Scene modeling code data
+ + + +

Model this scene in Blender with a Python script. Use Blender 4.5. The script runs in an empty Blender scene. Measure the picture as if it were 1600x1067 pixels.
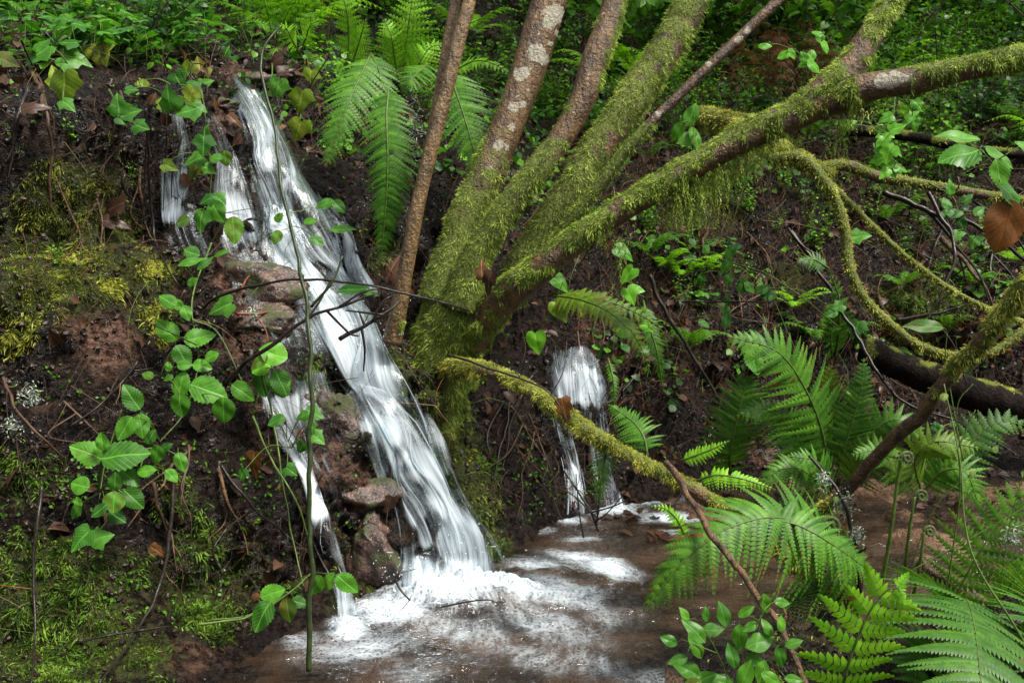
import bpy, math, random
import numpy as np
from mathutils import Vector
from mathutils.bvhtree import BVHTree

# ------------------------------------------------------------------ set-up
SC = bpy.context.scene
COL = SC.collection
RNG = np.random.default_rng(7)
EXPOSURE = 1.6
FPX = 1600.0
CAM = np.array([0.0, 0.0, 1.3])
PITCH = math.radians(10)
FWD = np.array([0, math.cos(PITCH), -math.sin(PITCH)])
UPV = np.array([0, math.sin(PITCH), math.cos(PITCH)])
RTV = np.array([1.0, 0, 0])

def nz(v):
    v = np.asarray(v, float)
    return v / (np.linalg.norm(v, axis=-1, keepdims=True) + 1e-9)

def ray(px, py):
    return FWD + RTV * ((px - 800) / FPX) + UPV * ((533.5 - py) / FPX)

def P(px, py, t):
    """World point at camera depth t (metres) in the direction of a photo position."""
    return CAM + ray(px, py) * t

def proj(V):
    d = np.asarray(V) - CAM
    t = d @ FWD
    t = np.where(np.abs(t) < 1e-4, 1e-4, t)
    return 800 + FPX * (d @ RTV) / t, 533.5 - FPX * (d @ UPV) / t, t

def Z0(px, py, z=0.0):
    d = ray(px, py)
    return CAM + d * ((z - CAM[2]) / d[2])

# ------------------------------------------------------------------ noise
def _hash(ix, iy, iz, seed):
    h = (ix * 374761393 + iy * 668265263 + iz * 2147483647 + seed * 1274126177) & 0xffffffff
    h = ((h ^ (h >> 13)) * 1274126177) & 0xffffffff
    return (h ^ (h >> 16)) & 0xffffffff

_G = nz(np.random.default_rng(3).normal(size=(256, 3)))

def pnoise(p, seed=0):
    p = np.asarray(p, float)
    i = np.floor(p).astype(np.int64)
    f = p - i
    u = f * f * f * (f * (f * 6 - 15) + 10)
    r = 0
    for dx in (0, 1):
        for dy in (0, 1):
            for dz in (0, 1):
                g = _G[_hash(i[..., 0] + dx, i[..., 1] + dy, i[..., 2] + dz, seed) & 255]
                d = f - np.array([dx, dy, dz])
                w = (u[..., 0] if dx else 1 - u[..., 0]) * (u[..., 1] if dy else 1 - u[..., 1]) * (u[..., 2] if dz else 1 - u[..., 2])
                r = r + w * (g * d).sum(-1)
    return r * 1.5

def fbm(p, octv=4, seed=0, gain=.5, lac=2.03):
    p = np.asarray(p, float)
    a, s, r = 1.0, 1.0, 0
    for k in range(octv):
        r = r + a * pnoise(p * s, seed + k * 17)
        a *= gain
        s *= lac
    return r

def sstep(a, b, x):
    t = np.clip((np.asarray(x, float) - a) / (b - a), 0, 1)
    return t * t * (3 - 2 * t)

# ------------------------------------------------------------------ mesh building
class G:
    """Collects geometry for ONE mesh object."""
    def __init__(self):
        self.V, self.Q, self.T, self.A, self.n = [], [], [], [], 0
    def add(self, V, quads=None, tris=None, **attrs):
        V = np.asarray(V, float).reshape(-1, 3)
        if quads is not None and len(quads):
            self.Q.append(np.asarray(quads, np.int64) + self.n)
        if tris is not None and len(tris):
            self.T.append(np.asarray(tris, np.int64) + self.n)
        self.V.append(V)
        self.A.append((len(V), attrs))
        self.n += len(V)
    def mesh(self, name, mat, origin=(0, 0, 0), smooth=True):
        V = np.concatenate(self.V) - np.asarray(origin, float)
        Q = np.concatenate(self.Q) if self.Q else np.zeros((0, 4), np.int64)
        T = np.concatenate(self.T) if self.T else np.zeros((0, 3), np.int64)
        me = bpy.data.meshes.new(name)
        me.vertices.add(len(V))
        me.vertices.foreach_set('co', V.astype(np.float32).ravel())
        loops = np.concatenate([Q.ravel(), T.ravel()]).astype(np.int32)
        me.loops.add(len(loops))
        me.loops.foreach_set('vertex_index', loops)
        st = np.concatenate([np.arange(len(Q)) * 4, len(Q) * 4 + np.arange(len(T)) * 3]).astype(np.int32)
        me.polygons.add(len(st))
        me.polygons.foreach_set('loop_start', st)
        me.polygons.foreach_set('use_smooth', np.full(len(st), smooth))
        names = {}
        for n, a in self.A:
            for k, v in a.items():
                names[k] = np.ndim(v) > 1 or (np.ndim(v) == 1 and len(v) == 3 and n != 3)
        for k, isv in names.items():
            out = []
            for n, a in self.A:
                v = a.get(k)
                if isv:
                    out.append(np.zeros((n, 3)) if v is None else np.broadcast_to(np.asarray(v, float), (n, 3)))
                else:
                    out.append(np.zeros(n) if v is None else np.broadcast_to(np.asarray(v, float), (n,)))
            at = me.attributes.new(k, 'FLOAT_VECTOR' if isv else 'FLOAT', 'POINT')
            at.data.foreach_set('vector' if isv else 'value', np.concatenate(out).astype(np.float32).ravel())
        me.update(calc_edges=True)
        me.validate()
        for m in (mat if isinstance(mat, (list, tuple)) else [mat]):
            me.materials.append(m)
        return me

def setp(o, label=None, cat=None, group=None, kind=None):
    if label: o['label'] = label
    if cat: o['category'] = cat
    if group: o['group'] = group
    if kind: o['kind'] = kind
    return o

def link(name, data, parent=None, loc=None):
    o = bpy.data.objects.new(name, data)
    COL.objects.link(o)
    if parent is not None: o.parent = parent
    if loc is not None: o.location = [float(c) for c in loc]
    return o

def thing(name, label, cat, loc, group=None):
    return setp(link(name, None, None, loc), label, cat, group)

def world_loc(o):
    l = np.zeros(3)
    while o is not None:
        l = l + np.array(o.location)
        o = o.parent
    return l

def part(name, g, mat, parent, smooth=True, label=None):
    o = link(name, g.mesh(name, mat, world_loc(parent), smooth), parent)
    if label: o['label'] = label
    return o

def single(name, g, mat, label=None, cat=None, group=None, kind=None, origin=(0, 0, 0), smooth=True):
    o = link(name, g.mesh(name, mat, origin, smooth), None, origin)
    return setp(o, label, cat, group, kind)

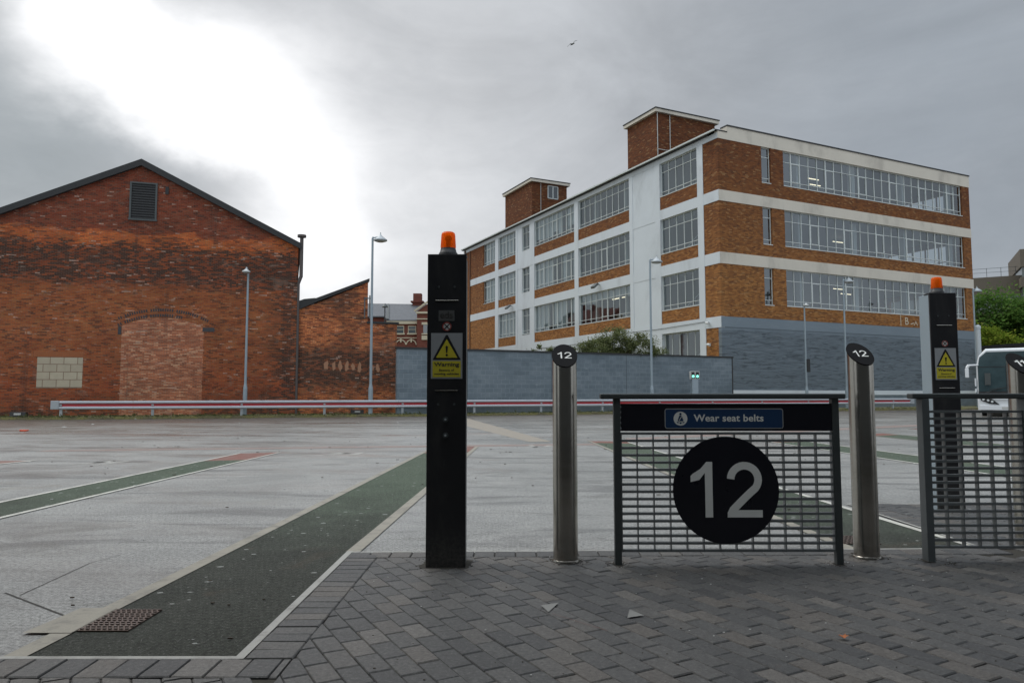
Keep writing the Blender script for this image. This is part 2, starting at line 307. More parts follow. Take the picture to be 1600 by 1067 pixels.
def m_amber(s):
    wv = s.n('ShaderNodeTexWave', wave_type='BANDS', bands_direction='X'); wv.inputs['Scale'].default_value = 30; s.l(obc(s), wv.inputs[0])
    b = s.n('ShaderNodeBump'); b.inputs['Strength'].default_value = .25; b.inputs['Distance'].default_value = .003; s.l(wv.outputs[1], b.inputs['Height'])
    t = s.n('ShaderNodeBsdfTranslucent'); t.inputs[0].default_value = (1,.30,.02,1)
    tr = s.n('ShaderNodeBsdfTransparent'); tr.inputs[0].default_value = (1,.34,.02,1)
    d = s.n('ShaderNodeBsdfPrincipled'); d.inputs['Base Color'].default_value = (1,.23,.015,1); d.inputs['Roughness'].default_value = .2
    for q in (t, d): s.l(b.outputs[0], q.inputs['Normal'])
    m1 = s.n('ShaderNodeMixShader'); m1.inputs[0].default_value = .5; s.l(d.outputs[0], m1.inputs[1]); s.l(t.outputs[0], m1.inputs[2])
    m2 = s.n('ShaderNodeMixShader'); m2.inputs[0].default_value = .42; s.l(m1.outputs[0], m2.inputs[1]); s.l(tr.outputs[0], m2.inputs[2]); return m2.outputs[0]
M_AMBER = mat('amber_lens', m_amber)
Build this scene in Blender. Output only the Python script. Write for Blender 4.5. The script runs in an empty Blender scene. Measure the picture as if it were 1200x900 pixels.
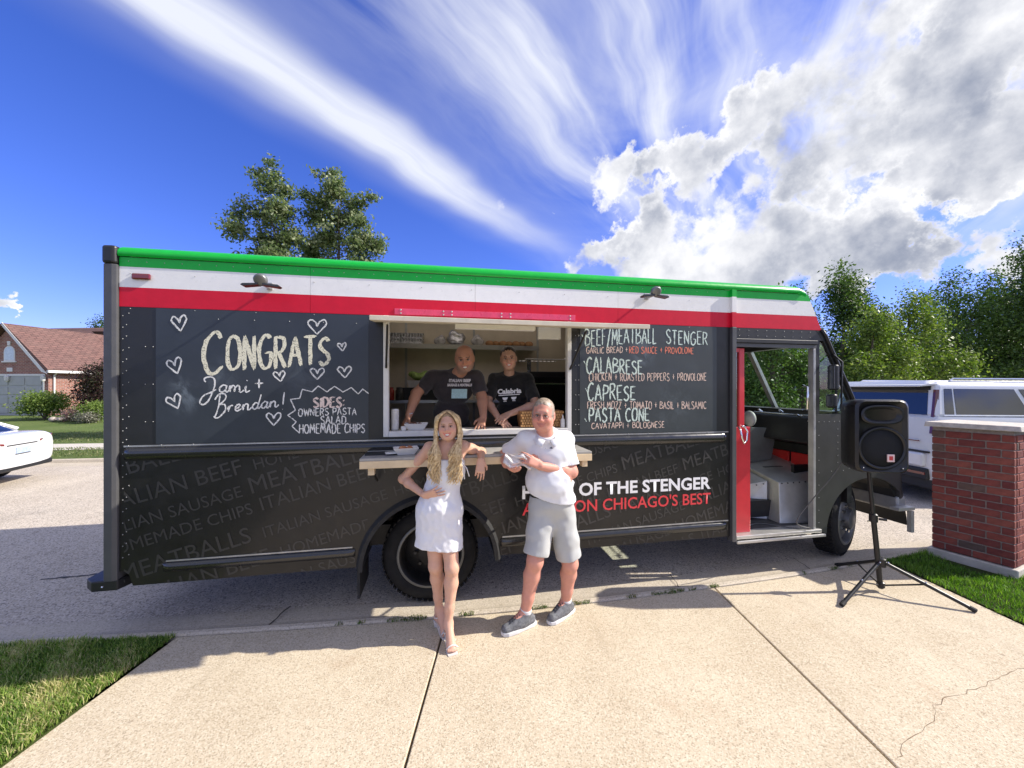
import bpy, bmesh, math, random
import numpy as np
from mathutils import Vector, Matrix
random.seed(7); np.random.seed(7)
scene = bpy.context.scene
COL = scene.collection
R = math.radians

# ------------------------------------------------------------------ camera
CAM_H = 1.85
cam_data = bpy.data.cameras.new('camera'); cam = bpy.data.objects.new('camera', cam_data)
COL.objects.link(cam); scene.camera = cam
cam.location = (0, 0, CAM_H); cam.rotation_euler = (R(90), 0, 0)
cam_data.sensor_width = 36; cam_data.lens = 13.5; cam_data.shift_y = 5 / 1200
cam_data.clip_start = 0.05; cam_data.clip_end = 3000

# ------------------------------------------------------------------ exposure, sun, sky
scene.view_settings.view_transform = 'Standard'
scene.view_settings.look = 'None'
scene.view_settings.exposure = 0.5
scene.view_settings.gamma = 1.0
SUN_TO = Vector((1.0, 0.035, 0.75)).normalized()
sun_data = bpy.data.lights.new('sun', 'SUN'); sun_data.energy = 5.0; sun_data.angle = R(0.6)
sun_data.color = (1.0, 0.93, 0.82)
sun = bpy.data.objects.new('sun', sun_data); COL.objects.link(sun)
sun.rotation_euler = (-SUN_TO).to_track_quat('-Z', 'Y').to_euler(); sun.location = (20, -1, 18)

world = bpy.data.worlds.new('World'); scene.world = world; world.use_nodes = True
wt = world.node_tree; wt.nodes.clear()


class N:                                             # tiny expression builder for shader maths
    def __init__(s, t, k): s.t, s.k = t, k
    def _op(s, op, o=None, p=None):
        n = s.t.nodes.new('ShaderNodeMath'); n.operation = op
        s.t.links.new(s.k, n.inputs[0])
        for i, q in ((1, o), (2, p)):
            if q is None: continue
            if isinstance(q, N): s.t.links.new(q.k, n.inputs[i])
            else: n.inputs[i].default_value = q
        return N(s.t, n.outputs[0])
    def __add__(s, o): return s._op('ADD', o)
    def __sub__(s, o): return s._op('SUBTRACT', o)
    def __mul__(s, o): return s._op('MULTIPLY', o)
    def __truediv__(s, o): return s._op('DIVIDE', o)
    def mx(s, o): return s._op('MAXIMUM', o)
    def mn(s, o): return s._op('MINIMUM', o)
    def pw(s, o): return s._op('POWER', o)
    def ab(s): return s._op('ABSOLUTE')
    def ss(s, a, b):                                 # smoothstep a..b
        n = s.t.nodes.new('ShaderNodeMapRange'); n.interpolation_type = 'SMOOTHSTEP'
        s.t.links.new(s.k, n.inputs['Value'])
        n.inputs['From Min'].default_value = a; n.inputs['From Max'].default_value = b
        return N(s.t, n.outputs[0])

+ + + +

**What you should do:** Quote only what lies between the first line of the records and the line containing "return FWD +", please, including both lines and excluding images.

**Full output:**
Model this scene in Blender with a Python script. Use Blender 4.5. The script runs in an empty Blender scene. Measure the picture as if it were 1600x1067 pixels.
import bpy, math, random
import numpy as np
from mathutils import Vector
from mathutils.bvhtree import BVHTree

# ------------------------------------------------------------------ set-up
SC = bpy.context.scene
COL = SC.collection
RNG = np.random.default_rng(7)
EXPOSURE = 1.6
FPX = 1600.0
CAM = np.array([0.0, 0.0, 1.3])
PITCH = math.radians(10)
FWD = np.array([0, math.cos(PITCH), -math.sin(PITCH)])
UPV = np.array([0, math.sin(PITCH), math.cos(PITCH)])
RTV = np.array([1.0, 0, 0])

def nz(v):
    v = np.asarray(v, float)
    return v / (np.linalg.norm(v, axis=-1, keepdims=True) + 1e-9)

def ray(px, py):
    return FWD + RTV * ((px - 800) / FPX) + UPV * ((533.5 - py) / FPX)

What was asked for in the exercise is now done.